The cemetery is also the final resting place of Female Factory inmates, highwaymen (one of whom became the colony’s first baker), convict constables, mutineers, shipwreck survivors, soldiers, orphans, and pioneers.

Then there are colonial elites like Reverend Samuel Marsden, Chief Cleric of the colony, David Lennox the master stonemason and great bridge builder, and two governors’ wives who both died in the World Heritage listed convict site Parramatta Park, just a few minutes’ walk from the cemetery.

The headstone of John Herbert, one of the many First Fleeters buried here. Courtesy Penny Edwell and Friends of St John's Cemetery.
The headstone of John Herbert, one of the many First Fleeters buried here. Courtesy Penny Edwell and Friends of St John’s Cemetery.

IH: What are the aims of the St. John’s Cemetery Project?

Michaela: The St. John’s Cemetery Project aims to provide the local, national, and international community with accessible, high quality, searchable content relating to the cemetery in the form of an online database of peer-reviewed, edited, biographical essays.

While this is important work for history’s own sake, the even higher and more immediate purpose is to raise the profile of and increase community engagement with this State Heritage listed site so that it can get the National Heritage listing it clearly deserves.

 IH: What are some of the threats the cemetery’s currently facing? 

Michaela: Apathy. The worst thing that can happen to any cemetery is for people to simply disconnect from it (along with their own history) and not see its value.

Another big threat to the cemetery is its lack of funds. The cemetery’s wonderful convict-built wall, featuring the distinctive arrow markings, has been referred to by one reporter as “the most substantial sandstock structure remaining in Australia”, yet it has significant damage that will be costly to fix and the pressure from surrounding residential properties is something that needs to be rectified to prevent even further damage.

Then there are really very practical everyday concerns, like having the funds to supply a toilet facility to the workers from NSW Corrective Services so that they can keep doing the amazing job they are doing maintaining the grounds now that a regular maintenance schedule has been established.

Achieving National Heritage listing would improve the cemetery’s chances of securing the funding it needs to be managed and conserved in all the ways it deserves to be.

St John’s Cemetery. Courtesy Michaela Cameron and Friends of St John’s Cemetery.

IH: How can our readers get involved?

Michaela: Visit the cemetery. It’s always open with the exception of scheduled maintenance days (weather permitting. Check our website and Facebook page for dates and reminders).

Visit the St. John’s Cemetery, Parramatta website  and start reading the stories we’ve published so far in our very first collection St. John’s First Fleeters. More content is being added all the time so, if you don’t find a particular person you are looking for, check back in periodically.

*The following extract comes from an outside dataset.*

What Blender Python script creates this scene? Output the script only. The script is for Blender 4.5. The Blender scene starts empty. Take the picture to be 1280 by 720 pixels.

Purchase a copy of The Parramatta Cemeteries: St. John’s by Judith Dunn, the Chair of the Friends of St. John’s Cemetery Parramatta (details on our website). The book contains full transcriptions of all the headstones, including some that are no longer extant.

Follow us on our social media accounts: on Facebook, Instagram and Twitter for news about the latest historical research being published on the cemetery website, as well as cemetery events such as tours, and lectures.

Sign up online to become a Friend of St. John’s Cemetery, Parramatta ($5 for an individual and $10 for a family, which covers 2 adults and all children under 16). The Friends formed in June 2016 and we are working towards better maintenance by establishing and overseeing a regular mowing schedule, running community working bees at the cemetery, getting a site-specific conservation management plan, and hosting events such as our very successful tour day in July, which attracted 250 people in morning and afternoon sessions!

Soon it will be possible for people to lodge applications with The Friends to have new plaques that meet heritage guidelines included at the cemetery as well. So simply by signing up, no matter where you are in the world, you’d be supporting The Friends’ efforts. 

IH: Is there anything else you’d like our readers to know about this? 

Michaela: Finally, readers should not underestimate the power they have to help the cemetery by doing something as simple as sharing a story we’ve published about someone buried at St. John’s throughout their personal networks. Every little bit helps to raise the profile of this important heritage site.